Did you imagine the venture would go so long?

Never. But I was sure we could make a success of it. The VOMNH Association and the rangers discouraged Dave and me, they said they had tried hikes many times, and only got a few people. I told them, Watch me. I’ve been a peddlar all my life. Our first hike was in Sugarloaf in May 2000,with five or six people; by the end of the year we had 20 or so per hike.

How did you grow them?

I built an email list, and sent out blasts after each hike and before the next one. I made a website for us. (billanddavehikes.com.) And some other promo – we sometimes offered a gift to anyone who did five B&D hikes. We would give a park pass or something like that. We created a template:  A free hike once a month, starting at 10 a.m., hiking 8 to 12 miles, going about 1800-2200’ vertical,lasting about five hours. All predictable, all known – like McDonald’s. It is comfortable for everyone. Dave is always at the head, and I am always at the end. We tell them that I will go as slow as the slowest person. By the third year we were averaging 20-25 people on each hike. By the 6th and 7th years, we got up to 70 or 80.
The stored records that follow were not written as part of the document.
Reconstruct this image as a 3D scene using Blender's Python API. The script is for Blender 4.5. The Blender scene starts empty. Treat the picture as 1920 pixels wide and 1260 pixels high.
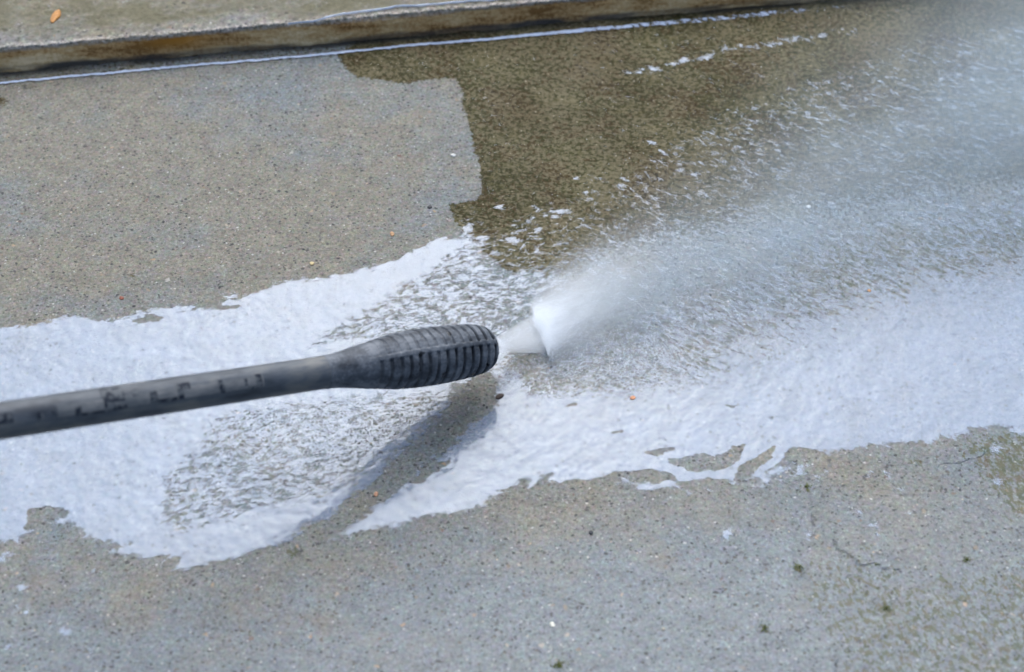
import bpy, bmesh, math, random
import numpy as np
from mathutils import Vector, Matrix

R = math.radians
S = bpy.context.scene
COL = S.collection

# ------------------------------------------------------------------ camera, world, sun, exposure
LENS, PITCH, DIST = 55.0, 50.0, 1.25            # lens in mm, degrees below the horizon, metres to the slab at picture centre
PW, PH = 1920.0, 1260.0
p_ = R(PITCH)
CAM = np.array([0.0, -DIST * math.cos(p_), DIST * math.sin(p_)])
FWD = np.array([0.0, math.cos(p_), -math.sin(p_)])
UP = np.array([0.0, math.sin(p_), math.cos(p_)])
cd = bpy.data.cameras.new("camera")
cam = bpy.data.objects.new("camera", cd)
COL.objects.link(cam)
cam.location = CAM
cam.rotation_euler = (R(90.0 - PITCH), 0, 0)
cd.lens = LENS
cd.sensor_width = 36.0
cd.sensor_fit = 'HORIZONTAL'
cd.clip_start = 0.02
cd.clip_end = 500.0
cd.dof.use_dof = True
cd.dof.focus_distance = 1.27
cd.dof.aperture_fstop = 4.6
S.camera = cam

SUN_EL, SUN_AZ = 50.0, -4.0                      # brightest part of the overcast sky lies beyond the kerb
w = bpy.data.worlds.new("World")
S.world = w
w.use_nodes = True
nt = w.node_tree
sky = nt.nodes.new('ShaderNodeTexSky')
sky.sky_type = 'NISHITA'
sky.sun_disc = False
sky.sun_elevation = R(SUN_EL)
sky.sun_rotation = R(SUN_AZ)
sky.air_density = 1.0
sky.dust_density = 4.0
sky.ozone_density = 1.0
bg = nt.nodes['Background']
bg.inputs['Strength'].default_value = 0.15
nt.links.new(sky.outputs[0], bg.inputs['Color'])

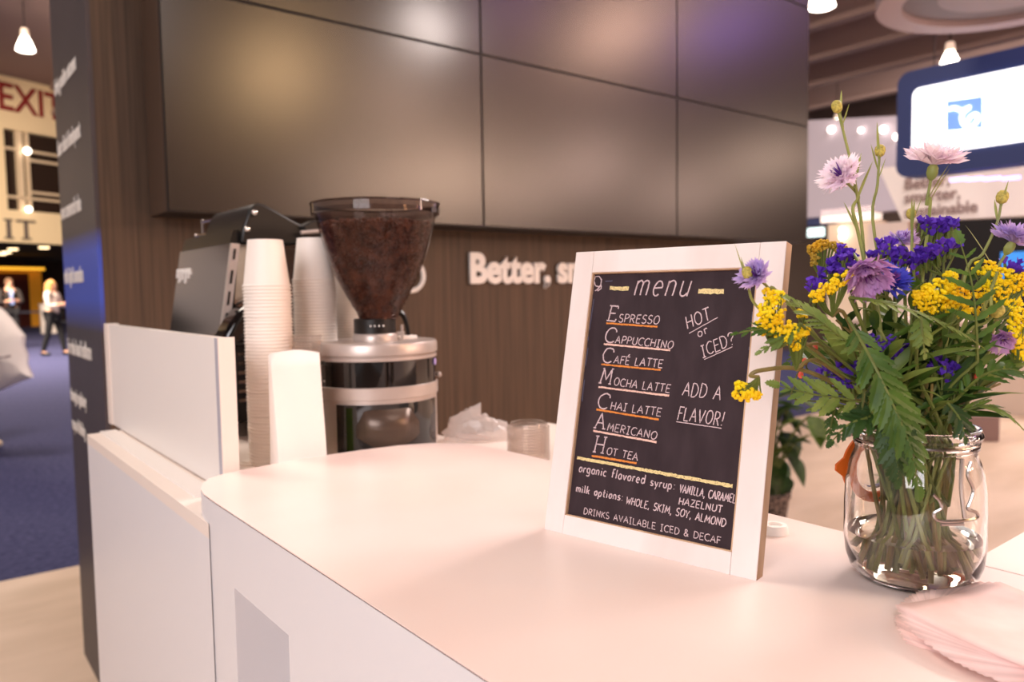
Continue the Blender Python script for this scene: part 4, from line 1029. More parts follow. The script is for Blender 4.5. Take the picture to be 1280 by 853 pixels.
def toothed(mb, base, tip, width, up, teeth=5, fold=0.25):
    """one saw-toothed leaflet"""
    base, tip = Vector(base), Vector(tip); d = (tip-base); L_ = d.length; d.normalize()
    up = Vector(up); up = (up-d*up.dot(d)); up = up.normalized() if up.length > 1e-6 else d.orthogonal().normalized(); sd = d.cross(up)
    vs = [base]; 
    for s_ in (1, -1):
        for i in range(teeth*2+1):
            f = (i+0.3)/(teeth*2+1.3); env = width*0.5*math.sin(math.pi*min(1, 0.18+0.82*f))**0.7*(1 if i % 2 else 0.68)
            ff = f+(0.05 if i % 2 else 0)
            vs.append(base+d*L_*min(1, ff)+sd*s_*env+up*fold*env-up*0.12*L_*ff*ff)
    vs.append(tip-up*0.12*L_)
    n = teeth*2+1; T = len(vs)-1
    mids_ = []
    for i in range(n): mids_.append(len(vs)); vs.append(base+d*L_*((i+0.3)/(n+0.3))-up*0.12*L_*((i+0.3)/(n+0.3))**2)
    fs = []
    for s_ in (0, 1):
        o = 1+s_*n
        fs.append((0, o, mids_[0]))
        for i in range(n-1): fs.append((o+i, o+i+1, mids_[i+1], mids_[i]))
        fs.append((o+n-1, T, mids_[n-1]))
    mb.add(vs, fs)
def add_frond(mid_px, label, wmax=26, pairs=11, off=0.0, m_='leaf', up=None, teeth=4, ang=52, wl=0.34, rise=0.0, tail=True, shape=0.7):
    """pinnate leaf along a midrib given by photo points (px, py[, extra depth])"""
    P0 = [FP(p_[0], p_[1], off+(p_[2] if len(p_) > 2 else 0)) for p_ in mid_px]
    root = thing('fern_leaf', P0[0], label, 'leaf', 'ferny leaves in the bouquet')
    # resample
    n = len(P0); P = []
    for i in range(n-1):
        p0, p1, p2, p3 = P0[max(i-1, 0)], P0[i], P0[i+1], P0[min(i+2, n-1)]
        for j in range(8):
            t = j/8; P.append(0.5*((2*p1)+(p2-p0)*t+(2*p0-5*p1+4*p2-p3)*t*t+(3*p1-p0-3*p2+p3)*t**3))
    P.append(P0[-1])
    nrm = Vector(up) if up is not None else -FWD*0.8+UPV*0.5
    rib = MB().tube(P, [0.0013*(1-0.75*i/len(P)) for i in range(len(P))], 5)
    if tail: 
        base = P[0]; rib.tube([base, base.lerp(Vector((JX, JY, CT+Hh)), .5), Vector((JX, JY, CT+Hh*0.94))+js*R.uniform(-K(40), K(40))+jv*R.uniform(-K(30), K(30)), Vector((JX, JY, CT+Hh*0.5))+js*R.uniform(-K(40), K(40))], [0.0013, 0.0014, 0.0015, 0.0014], 5, smooth=4)
    rib.build('midrib', M['stem'], root)
    lf = MB()
    for k in range(pairs):
        f = 0.10+0.86*k/(pairs-1); i = min(len(P)-2, int(f*(len(P)-1))); c = P[i]; t = (P[i+1]-P[i]).normalized()
        sd = t.cross(nrm).normalized()
        env = math.sin(math.pi*min(0.999, max(0.02, f))**shape)**0.75
        for s_ in (1, -1):
            L_ = wmax*JS*env*R.uniform(.88, 1.1)
            a = math.radians(ang+R.uniform(-6, 6)-14*f)
            d = t*math.cos(a)+sd*s_*math.sin(a)+nrm.normalized()*(rise+R.uniform(-.12, .12))
            toothed(lf, c, c+d*L_, L_*wl, nrm, teeth)
    toothed(lf, P[-2], P[-1]+(P[-1]-P[-3]).normalized()*wmax*JS*0.4, wmax*JS*0.34, nrm, teeth)
    lf.build('leaflets', M[m_], root, smooth=False)
    return root
UP = Vector((0, 0, 1))
add_cornflower(1167, 206, 0.01, UP*1.0-FWD*0.12+RGT*0.1, 0.046, 'petal_pink', 'tallest pale pink cornflower standing upright before the blue lit sign', [(1163, 250, 0.01), (1157, 310, 0.01)], 2, 15, 0.78)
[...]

Which park was your first hike in?

Sugarloaf.  We hiked Bald Mountain. And our last hike, celebrating our 20th year, will be there in May, 2020.

What are some of the reasons people come on your hikes?

There are two main reasons:  you are new to hiking or new to the Valley or both; and you’re a long-timer and you’ve found friends and you come to meet up with them and hike together.  There have been lots of relationships built through our hikes, and a few marriages. Last summer we were invited to a wedding. I found myself seated in the front row and, before the ceremony, the priest asked me to stand, saying the couple wanted to recognize me (and the absent Dave) as the ones who brought them together.

What’s the most people who have come on a hike?  216 hikers! That was for the Fourth of July hike at Sugarloaf. It was publicized in a newspaper story.  Over the nineteen years we’ve led a total of almost 12,000 hikers.

What are some of the most challenging experiences you’d had on the hikes?

Well, the most challenging was when a hiker died. Thank goodness, that is the only time. He was someone new to us, who had come alone for a hike at Sugarloaf, and right at the start of the hike, he just collapsed. There was a firefighter on the hike who gave him CPR, then the EMTs arrived, and finally he was helicoptered out. Probably the worst experience I had was when a mother dropped her very overweight son off for a Bald Mountain hike. She said he was working on a Boy Scout merit badge and needed to complete the hike. The boy, who was way younger than everyone else, began with some disparaging remarks about how he’d beat these older people. But about a third of the way up, he told me he couldn’t go any farther. So I called for the ranger to pick him up in a truck. The boy asked me to sign off on his merit badge, but I refused.

What about some great memories?  

On one of our annual Yosemite road trips, a woman had brought along her son’s ashes, which she planned to scatter at the top of Yosemite Falls. She asked me to say a few words.  Dave gave me the moniker “Father Myers.” When we go on our headwaters hike, we always stop at an old Big Leaf Maple, where I like to say a few words of gratitude, for life, for the beauty around us.  Sadly, that tree was badly burned in 2017 and probably will not make it. There’s another story associated with that tree. One day in 2003 or 2004 a ranger called me at home to say he’d found a suicide note that identified the “Big Leaf Maple” as the site. The rangers there didn’t know where it was. I led them to it and we did, sadly, find a body hung nearby.

So when you stop leading hikes, what will you do?

Well, I am a serial do-gooder, and I work to put on Funky Fridays.

How did you get into Funky Fridays?

It began as a way to raise money for Sugarloaf. You probably know that the Park was put on the list for the state to close during the budget crisis, but it was kept open by the Sonoma Ecology Center.  The first season was in 2013. It started as live music in the amphitheater at Sugarloaf, but we were victims of our own success. The events were so popular that it was too many people for the Sugarloaf venue. They are now at the Hood mansion, and county regional parks are the beneficiary.

Who will take over the monthly Bill and Dave hikes?  

For the past year we have tried to get another pair to take it on, with no luck. So now we are hoping for a council of a 5-7 longtime hikers who among themselves would find two people for a once-a-month hike. But they still need someone who would do the email blasts twice and month, and tend the website. Maybe a Sun reader will  come forward?